Ao Brasil não faltam leis. Falta disposição para aplicá-las. Ao Brasil não faltam planos. Falta disposição para fazê-los sair do papel. O capítulo 10 do Plano Nacional de Segurança Pública, defendido por Lula durante a campanha, intitula-se “Sistema Penitenciário” e começa com a seguinte afirmativa: “No estado democrático de direito é imprescindível que exista coerência entre legislação e políticas públicas. Fazem parte de nosso cotidiano leis que não são cumpridas e políticas públicas descoladas das leis. Na área do sistema penitenciário, esse descolamento é absolutamente dramático.” Algo foi feito para neutralizar esse descolamento? A resposta é não, e os últimos acontecimentos de São Paulo o comprovam.
Artigo publicado pelo GLOBO, em 21 de maio último, mostra com clareza como a Lei de Execução Penal (LEP), que estabelece como as prisões devem ser administradas, além de definir direitos e deveres de presos, vem sendo ignorada neste país. Se, nos últimos vinte anos, período de vigência do diploma legal, os dispositivos da LEP tivessem sido observados, certamente não teríamos presenciado os trágicos acontecimentos vividos por São Paulo, dentro e fora dos muros das prisões. Da mesma forma, se o Plano Nacional de Segurança Pública tivesse de fato saído do papel, a história nesta área poderia ter sido bem outra. Do referido capítulo sobre as prisões, constam vinte e sete propostas e recomendações que permitiriam avanços muito importantes e, certamente, se implementadas, teriam contribuído ao longo dos últimos anos para que um mínimo de decência fosse injetado neste caótico sistema penitenciário brasileiro. Mas, para que o governo federal tivesse autoridade para induzir políticas na área, deveria ter destinado os recursos necessários para cumprir o plano.
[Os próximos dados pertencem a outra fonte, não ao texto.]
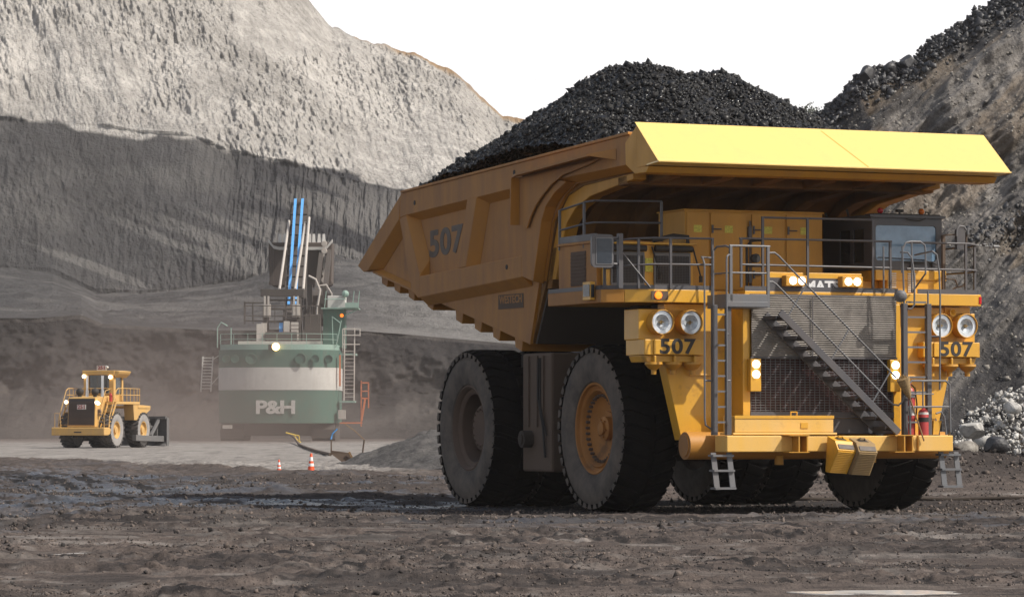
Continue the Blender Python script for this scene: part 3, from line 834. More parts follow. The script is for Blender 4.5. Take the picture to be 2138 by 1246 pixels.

Entre as propostas, destaquem-se: 1.determinação expressa para que os recursos do Fundo Penitenciário Nacional não fossem contingenciados (só em 2005, dos R$ 240 milhões orçados, apenas R$ 160 milhões foram liberados pelo governo federal e o volume de recursos bloqueados nos últimos anos totaliza R$ 341 milhões); 2. abertura de linhas de crédito específico para estímulo ao trabalho prisional (dos 365 mil presos no país apenas 10% trabalham, quando a própria LEP diz que o preso condenado é obrigado ao trabalho e pode descontar um dia de sua pena para cada três dias trabalhados); 3. criação de grupo de trabalho no Ministério da Educação objetivando o desenvolvimento de programas de educação para o preso (nada foi feito e, embora 70% dos presos no país não tenham completado o primeiro grau, apenas 17% estudam dentro das prisões); 4. apoio aos estados para que os dados relativos à situação jurídica dos presos fossem informatizados, auxiliando os trabalhos do Judiciário (sabe-se que muitos presos permanecem detidos depois da pena cumprida e percentual significativo tem seu direito a livramento condicional muito postergado, o que serve como combustível para elevar a tensão dentro dos muros e contribui para explosões de violência que transbordam os mesmos); 5. efetivo apoio técnico e financeiro aos estados para criarem programas de penas alternativas, principalmente de prestação de serviços à comunidade, para infratores que não são violentos e perigosos (ao invés de fazer o que propunha, o governo federal cortou recursos para a área e reduziu a importância do departamento que tratava do assunto no âmbito do Ministério da Justiça); 6. implementação de estratégias de apoio aos egressos (outra área para a qual não houve investimentos).
Como se vê, pouco ou nada foi feito ao longo dos últimos anos para fazer a LEP ou o Plano Nacional de Segurança Pública saírem do papel. Falta tudo em nossas prisões, sobrando violência e corrupção. Quando o Estado se ausenta, abre espaço para que grupos mais ou menos organizados imponham sua vontade, através da força e do terror, dentro e fora dos muros.
Neste momento, é preciso que o Executivo e o Judiciário, na esfera federal e estadual, somem esforços para que se busque o cumprimento da LEP. Iniciativa louvável já tomou a ministra Ellen Gracie, presidente do Supremo Tribunal Federal, ao instituir comissão, em 18 de maio, para, em trinta dias, recomendar a criação de banco de dados com informações sobre os presos que contribua para agilizar o trabalho dos juízes, permitindo que se cumpram a lei e seus prazos.
Há muito a ser feito. Basta que se acredite que leis foram feitas para serem cumpridas. O Brasil não precisa de novas leis e o endurecimento penal não vai nos trazer mais segurança. Está na hora de tirar a LEP do papel e o Plano Nacional de Segurança Pública das gavetas. Antes que seja tarde demais.